▸ WRITTEN EXERCISE
Skip all pictures, then copy the lines from the start of the data through the line with "scene.camera = cam", keeping both ends.

--- BEGIN GIVEN DATA ---

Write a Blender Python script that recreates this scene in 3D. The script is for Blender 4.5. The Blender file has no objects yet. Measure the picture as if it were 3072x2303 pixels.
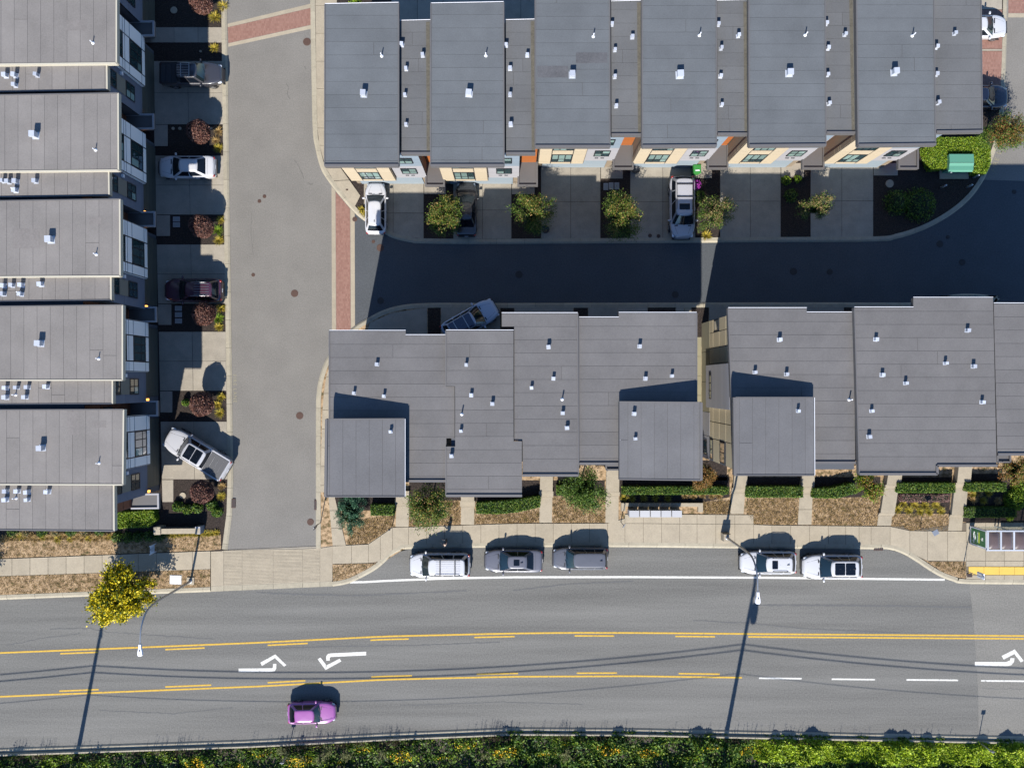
import bpy, bmesh, math, random
from mathutils import Vector, Matrix
random.seed(11)
scene = bpy.context.scene
COL = scene.collection

# ------------------------------------------------------------------ camera
S, CU, CV, FPX = 36.5, 1536.0, 1151.5, 2484.0      # px per metre on the ground, image centre, focal length in px
H = FPX / S                                        # flying height of the drone
cam_d = bpy.data.cameras.new('camera'); cam = bpy.data.objects.new('camera', cam_d); COL.objects.link(cam)
cam_d.sensor_fit = 'HORIZONTAL'; cam_d.sensor_width = 36.0; cam_d.lens = FPX / 3072.0 * 36.0
cam_d.clip_start = 0.5; cam_d.clip_end = 3000.0
cam.location = (0, 0, H); cam.rotation_euler = (0, 0, 0)
scene.camera = cam

# ------------------------------------------------------------------ light
SUN_EL = math.radians(40.0)
SUN_H = Vector((0.187, 0.982, 0)).normalized()     # where the shadows run
sun_dir = Vector((SUN_H.x * math.cos(SUN_EL), SUN_H.y * math.cos(SUN_EL), -math.sin(SUN_EL)))
world = bpy.data.worlds.new('World'); scene.world = world; world.use_nodes = True
wn = world.node_tree.nodes; wl = world.node_tree.links
bg = wn['Background']; sky = wn.new('ShaderNodeTexSky'); sky.sky_type = 'NISHITA'
sky.sun_disc = False; sky.sun_elevation = SUN_EL
sky.sun_rotation = math.atan2(-SUN_H.x, -SUN_H.y) % (2 * math.pi)
sky.air_density = 1.0; sky.dust_density = 0.0; sky.ozone_density = 8.0
wl.new(sky.outputs[0], bg.inputs[0]); bg.inputs[1].default_value = 0.115
sun_d = bpy.data.lights.new('sun', 'SUN'); sun = bpy.data.objects.new('sun', sun_d); COL.objects.link(sun)
sun_d.energy = 5.0; sun_d.angle = math.radians(0.53); sun_d.color = (1.0, 0.955, 0.885)
sun.rotation_euler = sun_dir.to_track_quat('-Z', 'Y').to_euler(); sun.location = (-10, -60, 60)
vs = scene.view_settings; vs.view_transform = 'Standard'; vs.look = 'None'; vs.gamma = 1.0
vs.use_curve_mapping = False; vs.exposure = 1.0
cy = scene.cycles
cy.max_bounces = 7; cy.diffuse_bounces = 4; cy.glossy_bounces = 3; cy.transmission_bounces = 4; cy.transparent_max_bounces = 8
cy.use_denoising = True; cy.caustics_reflective = False; cy.caustics_refractive = False
cy.sample_clamp_indirect = 8.0; cy.blur_glossy = 0.5

# ------------------------------------------------------------------ coordinates
def I(u, v, h=0.0):
    """photo pixel of a point known to be h metres up -> world"""
    k = (1 - h / H) / S
    return Vector(((u - CU) * k, (CV - v) * k, h))
def G(u, v, z=0.0):
    """ground-plan pixel -> world, at level z"""
    return Vector(((u - CU) / S, (CV - v) / S, z))
def gpx(u, v, h):
    """photo pixel at height h -> ground-plan pixel under it"""
    k = 1 - h / H
    return (CU + (u - CU) * k, CV + (v - CV) * k)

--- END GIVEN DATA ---

▸ SOLUTION TO THIS PROBLEM
Write a Blender Python script that recreates this scene in 3D. The script is for Blender 4.5. The Blender file has no objects yet. Measure the picture as if it were 3072x2303 pixels.
import bpy, bmesh, math, random
from mathutils import Vector, Matrix
random.seed(11)
scene = bpy.context.scene
COL = scene.collection

# ------------------------------------------------------------------ camera
S, CU, CV, FPX = 36.5, 1536.0, 1151.5, 2484.0      # px per metre on the ground, image centre, focal length in px
H = FPX / S                                        # flying height of the drone
cam_d = bpy.data.cameras.new('camera'); cam = bpy.data.objects.new('camera', cam_d); COL.objects.link(cam)
cam_d.sensor_fit = 'HORIZONTAL'; cam_d.sensor_width = 36.0; cam_d.lens = FPX / 3072.0 * 36.0
cam_d.clip_start = 0.5; cam_d.clip_end = 3000.0
cam.location = (0, 0, H); cam.rotation_euler = (0, 0, 0)
scene.camera = cam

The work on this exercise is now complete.